### [Requirements]
Retype exactly the lines from the first one through the line with "R = math.radians", including both ends; skip any pictures.

### [Supplied data]
--- --- ---

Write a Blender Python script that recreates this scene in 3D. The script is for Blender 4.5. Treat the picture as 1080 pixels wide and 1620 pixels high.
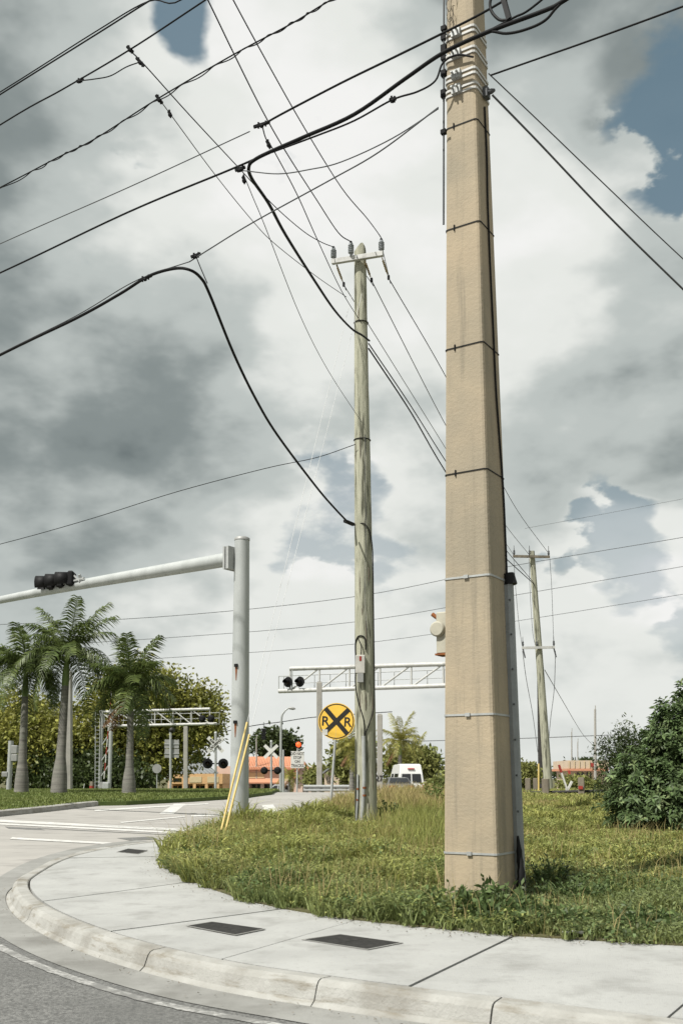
import bpy, math, random
import numpy as np
from mathutils import Vector, Matrix

random.seed(7); rng = np.random.default_rng(7)
scene = bpy.context.scene
for o in list(bpy.data.objects): bpy.data.objects.remove(o)
col = scene.collection
R = math.radians

# ------------------------------------------------------------------ camera
EYE = 1.2; TILT = R(7.5); F = 1600.0; PPY = 1020.0
cam_d = bpy.data.cameras.new('camera'); cam = bpy.data.objects.new('camera', cam_d); col.objects.link(cam)
cam.location = (0, 0, EYE); cam.rotation_euler = (R(90) + TILT, 0, 0)
cam_d.sensor_fit = 'VERTICAL'; cam_d.sensor_height = 36; cam_d.lens = F / 1620 * 36
cam_d.shift_y = (PPY - 810) / 1620; cam_d.clip_end = 6000; cam_d.clip_start = 0.05
scene.camera = cam
cam_d.dof.use_dof = True; cam_d.dof.focus_distance = 15.0; cam_d.dof.aperture_fstop = 4.5

def ray(px, py):
    u = (px - 540) / F; v = (PPY - py) / F
    return Vector((u, math.cos(TILT) - v * math.sin(TILT), math.sin(TILT) + v * math.cos(TILT)))
def P(px, py, Y):
    d = ray(px, py); return Vector((0, 0, EYE)) + d * (Y / d.y)

# ------------------------------------------------------------------ sun, sky, exposure
SUN_EL = R(54); SH = Vector((-0.75, -0.66)).normalized()
SUN_DIR = Vector((SH.x * math.cos(SUN_EL), SH.y * math.cos(SUN_EL), math.sin(SUN_EL)))
sd = bpy.data.lights.new('sun', 'SUN'); sd.energy = 5.0; sd.angle = R(0.6); sd.color = (1, 0.975, 0.915)
so = bpy.data.objects.new('sun', sd); col.objects.link(so)
so.rotation_euler = (-SUN_DIR).to_track_quat('-Z', 'Y').to_euler(); so.location = (-20, -20, 40)

scene.view_settings.view_transform = 'Standard'; scene.view_settings.look = 'None'
scene.view_settings.exposure = 0.40; scene.view_settings.gamma = 1.0

world = bpy.data.worlds.new('World'); scene.world = world; world.use_nodes = True
def build_sky():
    nt = world.node_tree; N = nt.nodes; L = nt.links; N.clear()
    def math_(op, a, b=None, c=None, clamp=False):
        n = N.new('ShaderNodeMath'); n.operation = op; n.use_clamp = clamp
        for i, s in enumerate((a, b, c)):
            if s is None: continue
            if isinstance(s, (int, float)): n.inputs[i].default_value = s
            else: L.new(s, n.inputs[i])
        return n.outputs[0]
    def vec(op, a, b=None, scale=None):
        n = N.new('ShaderNodeVectorMath'); n.operation = op
        for i, s in enumerate((a, b)):
            if s is None: continue
            if isinstance(s, (tuple, Vector)): n.inputs[i].default_value = tuple(s)
            else: L.new(s, n.inputs[i])
        if scale is not None: n.inputs['Scale'].default_value = scale
        return n.outputs['Value'] if op == 'DOT_PRODUCT' else n.outputs['Vector']
    def smooth(x, a, b):
        n = N.new('ShaderNodeMapRange'); n.interpolation_type = 'SMOOTHSTEP'
        n.inputs[1].default_value = a; n.inputs[2].default_value = b
        L.new(x, n.inputs[0]); return n.outputs[0]
    def noise(v, s, detail=8, rough=0.55, lac=2.0):
        n = N.new('ShaderNodeTexNoise'); n.noise_dimensions = '3D'
        n.inputs['Scale'].default_value = s; n.inputs['Detail'].default_value = detail
        n.inputs['Roughness'].default_value = rough; n.inputs['Lacunarity'].default_value = lac
        L.new(v, n.inputs['Vector']); return n
    tc = N.new('ShaderNodeTexCoord'); d = tc.outputs['Generated']
    sep = N.new('ShaderNodeSeparateXYZ'); L.new(d, sep.inputs[0])
    z = math_('MAXIMUM', sep.outputs[2], 0.0)
    # cloud-deck coordinates: direction over height, so that far clouds flatten towards the horizon
    inv = math_('DIVIDE', 1.0, math_('ADD', z, 0.30))
    comb = N.new('ShaderNodeCombineXYZ')
    L.new(math_('MULTIPLY', sep.outputs[0], inv), comb.inputs[0]); L.new(math_('MULTIPLY', sep.outputs[1], inv), comb.inputs[1])
    L.new(math_('MULTIPLY', sep.outputs[2], 1.3), comb.inputs[2])
    q = comb.outputs[0]
    warp = noise(q, 2.6, 3, 0.6).outputs['Color']
    wv = vec('SUBTRACT', warp, (0.5, 0.5, 0.5))
    dw = N.new('ShaderNodeVectorMath'); dw.operation = 'NORMALIZE'
    ws = N.new('ShaderNodeVectorMath'); ws.operation = 'SCALE'; L.new(wv, ws.inputs[0]); ws.inputs['Scale'].default_value = 0.22
    L.new(vec('ADD', d, ws.outputs[0]), dw.inputs[0]); dw = dw.outputs[0]
    q2 = vec('ADD', q, ws.outputs[0])
    big = noise(q2, 1.7, 3, 0.5).outputs['Fac']
    fine = noise(q2, 4.6, 5, 0.56).outputs['Fac']
    dd = N.new('ShaderNodeVectorMath'); dd.operation = 'MULTIPLY'; L.new(d, dd.inputs[0]); dd.inputs[1].default_value = (1, 1, 1.7); dd = dd.outputs[0]
    puff = noise(dd, 15.0, 4, 0.6).outputs['Fac']
    def blob(px, py, r0, r1):     # 1 at the heart of a cloud bank or gap, 0 past r1 (pixels of arc)
        c = ray(px, py).normalized()
        dt = vec('DOT_PRODUCT', dw, c)
        return smooth(dt, math.cos(r1 / F), math.cos(r0 / F))
    def add(lst):
        acc = None
        for b, w in lst:
            s = math_('MULTIPLY', b, w)
            acc = s if acc is None else math_('ADD', acc, s)
        return acc
    # gaps of blue between the clouds
    gaps = add([(blob(310, 0, 0, 112), .95), (blob(1085, 185, 0, 118), .95), (blob(575, 850, 0, 155), .82),
                (blob(945, 840, 0, 125), .95), (blob(1085, 985, 0, 105), .9), (blob(215, 205, 0, 50), .40)])
    gapn = math_('ADD', gaps, math_('MULTIPLY', math_('SUBTRACT', fine, 0.5), 1.9))
    gapn = math_('ADD', gapn, math_('MULTIPLY', math_('SUBTRACT', 0.5, puff), 1.1))
    blue = smooth(gapn, 0.34, 0.80)
    # crisp cumulus heads standing in front of the gaps
    nC = noise(dd, 7.5, 6, 0.52).outputs['Fac']
    nC = math_('ADD', nC, math_('MULTIPLY', math_('SUBTRACT', 0.62, gaps), 0.16))
    cum = smooth(nC, 0.535, 0.575)
    blue = math_('MULTIPLY', blue, math_('SUBTRACT', 1.0, cum))
    # light and dark of the cloud deck
    tone = add([(blob(330, 230, 20, 380), .26), (blob(640, 330, 0, 320), .20), (blob(960, 120, 0, 230), .22),
                (blob(870, 400, 0, 250), .16), (blob(480, 960, 0, 380), .22), (blob(1010, 1000, 0, 230), .22), (blob(1010, 830, 0, 130), .20),
                (blob(10, 660, 0, 520), -.29), (blob(300, 790, 0, 250), -.10), (blob(-20, 30, 0, 340), -.28),
                (blob(980, 10, 0, 300), -.55), (blob(1010, 610, 0, 300), -.20), (blob(720, 130, 0, 200), -.08)])
    v = math_('ADD', 0.57, tone)
    v = math_('ADD', v, math_('MULTIPLY', math_('SUBTRACT', big, 0.5), 0.26))
    v = math_('ADD', v, math_('MULTIPLY', math_('SUBTRACT', fine, 0.5), 0.26))
    # thicker bright air towards the horizon, all round
    hz = smooth(sep.outputs[2], 0.34, 0.0)
    v = math_('ADD', v, math_('MULTIPLY', math_('SUBTRACT', 0.70, v), math_('MULTIPLY', hz, 0.75)))
    # relief of the billows: the sunlit upper side of each puff against its shaded base
    def relief(sc, det, step, k):
        n0 = noise(dd, sc, det, .52).outputs['Fac']; n1 = noise(vec('ADD', dd, (-step * .6, -step * .2, step)), sc, det, .52).outputs['Fac']
        return math_('MULTIPLY', math_('SUBTRACT', n0, n1), k)
    fade = math_('SUBTRACT', 1.0, math_('MULTIPLY', smooth(sep.outputs[2], .16, 0.0), .8))
    v = math_('ADD', v, math_('MULTIPLY', math_('MULTIPLY', cum, gaps), .16))
    v = math_('ADD', v, math_('MULTIPLY', relief(4.6, 5, .045, .95), fade))
    v = math_('ADD', v, math_('MULTIPLY', math_('SUBTRACT', puff, 0.5), math_('MULTIPLY', fade, 0.14)))
    ramp = N.new('ShaderNodeValToRGB'); L.new(v, ramp.inputs[0]); cr = ramp.color_ramp; cr.interpolation = 'EASE'
    pts = [(0.0, (1.5, 1.82, 1.86)), (0.22, (2.7, 3.1, 3.08)), (0.5, (5.7, 6.15, 5.95)), (0.74, (8.9, 9.1, 8.7)), (1.0, (10.0, 10.0, 9.8))]
    cr.elements[0].position = 0; cr.elements[1].position = 1
    for p, c in pts[1:-1]: cr.elements.new(p)
    for e, (p, c) in zip(cr.elements, pts): e.position = p; e.color = (*[x / 10 for x in c], 1)
    cm = N.new('ShaderNodeVectorMath'); cm.operation = 'SCALE'; L.new(ramp.outputs[0], cm.inputs[0]); cm.inputs['Scale'].default_value = 10.3
    sky = N.new('ShaderNodeTexSky'); sky.sky_type = 'NISHITA'; sky.sun_disc = False
    sky.sun_elevation = SUN_EL; sky.sun_rotation = math.atan2(SH.x, SH.y); sky.dust_density = 2.0; sky.air_density = 1.0
    # a thin veil of high cloud over the blue
    veil = N.new('ShaderNodeMix'); veil.data_type = 'RGBA'; veil.inputs[0].default_value = 0.62
    L.new(sky.outputs[0], veil.inputs[6]); veil.inputs[7].default_value = (2.0, 3.1, 3.5, 1)
    mix = N.new('ShaderNodeMix'); mix.data_type = 'RGBA'; L.new(math_('MULTIPLY', blue, math_('SUBTRACT', .95, math_('MULTIPLY', smooth(sep.outputs[2], .52, .08), .62))), mix.inputs[0])
    L.new(cm.outputs[0], mix.inputs[6]); L.new(veil.outputs[2], mix.inputs[7])
    bg = N.new('ShaderNodeBackground'); bg.inputs[1].default_value = 0.066; L.new(mix.outputs[2], bg.inputs[0])
    out = N.new('ShaderNodeOutputWorld'); L.new(bg.outputs[0], out.inputs[0])
build_sky()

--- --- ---

### [The completed task]
Write a Blender Python script that recreates this scene in 3D. The script is for Blender 4.5. Treat the picture as 1080 pixels wide and 1620 pixels high.
import bpy, math, random
import numpy as np
from mathutils import Vector, Matrix

random.seed(7); rng = np.random.default_rng(7)
scene = bpy.context.scene
for o in list(bpy.data.objects): bpy.data.objects.remove(o)
col = scene.collection
R = math.radians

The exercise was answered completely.